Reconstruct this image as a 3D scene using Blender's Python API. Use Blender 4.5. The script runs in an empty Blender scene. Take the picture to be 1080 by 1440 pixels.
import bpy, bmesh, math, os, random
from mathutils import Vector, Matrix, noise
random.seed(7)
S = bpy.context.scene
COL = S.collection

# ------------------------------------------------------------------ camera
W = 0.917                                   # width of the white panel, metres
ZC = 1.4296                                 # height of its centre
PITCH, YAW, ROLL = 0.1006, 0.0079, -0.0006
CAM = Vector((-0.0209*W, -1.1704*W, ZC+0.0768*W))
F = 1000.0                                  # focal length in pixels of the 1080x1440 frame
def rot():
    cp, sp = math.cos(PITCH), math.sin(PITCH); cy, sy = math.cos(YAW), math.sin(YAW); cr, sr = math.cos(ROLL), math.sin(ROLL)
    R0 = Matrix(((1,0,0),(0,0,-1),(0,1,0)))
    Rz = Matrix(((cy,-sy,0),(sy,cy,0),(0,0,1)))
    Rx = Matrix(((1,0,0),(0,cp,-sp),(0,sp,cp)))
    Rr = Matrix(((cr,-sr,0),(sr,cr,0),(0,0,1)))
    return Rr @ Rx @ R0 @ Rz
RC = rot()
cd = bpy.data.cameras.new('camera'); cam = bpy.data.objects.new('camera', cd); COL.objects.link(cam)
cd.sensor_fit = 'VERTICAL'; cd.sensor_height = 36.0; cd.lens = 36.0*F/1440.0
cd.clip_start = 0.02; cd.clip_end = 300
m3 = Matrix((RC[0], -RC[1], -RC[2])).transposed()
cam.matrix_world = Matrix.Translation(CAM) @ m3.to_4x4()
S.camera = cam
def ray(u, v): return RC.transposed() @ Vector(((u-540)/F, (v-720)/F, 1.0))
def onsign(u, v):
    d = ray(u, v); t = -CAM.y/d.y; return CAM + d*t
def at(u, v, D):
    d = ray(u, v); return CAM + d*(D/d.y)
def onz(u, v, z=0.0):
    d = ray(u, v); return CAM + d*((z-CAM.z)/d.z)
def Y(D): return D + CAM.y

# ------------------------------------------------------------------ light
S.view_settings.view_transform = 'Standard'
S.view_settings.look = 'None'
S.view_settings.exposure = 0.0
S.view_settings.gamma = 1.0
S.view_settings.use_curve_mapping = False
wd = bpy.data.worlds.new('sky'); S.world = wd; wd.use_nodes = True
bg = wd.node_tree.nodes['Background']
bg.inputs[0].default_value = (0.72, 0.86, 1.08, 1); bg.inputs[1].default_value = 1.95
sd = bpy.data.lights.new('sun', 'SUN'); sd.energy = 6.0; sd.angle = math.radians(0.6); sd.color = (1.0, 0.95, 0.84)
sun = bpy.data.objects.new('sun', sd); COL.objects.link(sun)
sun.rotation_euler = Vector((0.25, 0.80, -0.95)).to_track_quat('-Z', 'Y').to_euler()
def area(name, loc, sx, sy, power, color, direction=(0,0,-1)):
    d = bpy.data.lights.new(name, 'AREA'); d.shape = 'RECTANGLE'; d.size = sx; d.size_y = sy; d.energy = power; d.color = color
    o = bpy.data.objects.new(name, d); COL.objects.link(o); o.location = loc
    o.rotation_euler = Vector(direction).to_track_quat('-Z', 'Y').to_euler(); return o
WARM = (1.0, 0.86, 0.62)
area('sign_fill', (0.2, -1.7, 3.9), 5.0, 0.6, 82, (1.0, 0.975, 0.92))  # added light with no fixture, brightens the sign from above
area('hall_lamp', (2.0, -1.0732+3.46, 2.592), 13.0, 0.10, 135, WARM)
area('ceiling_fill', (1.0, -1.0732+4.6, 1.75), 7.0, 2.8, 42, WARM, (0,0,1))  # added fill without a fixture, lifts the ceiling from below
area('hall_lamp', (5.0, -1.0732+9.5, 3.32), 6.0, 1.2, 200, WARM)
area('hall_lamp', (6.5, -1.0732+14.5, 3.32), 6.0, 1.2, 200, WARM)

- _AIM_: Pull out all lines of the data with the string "pixels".

- _EXPECTED OUTPUT_:
Reconstruct this image as a 3D scene using Blender's Python API. Use Blender 4.5. The script runs in an empty Blender scene. Take the picture to be 1080 by 1440 pixels.
F = 1000.0                                  # focal length in pixels of the 1080x1440 frame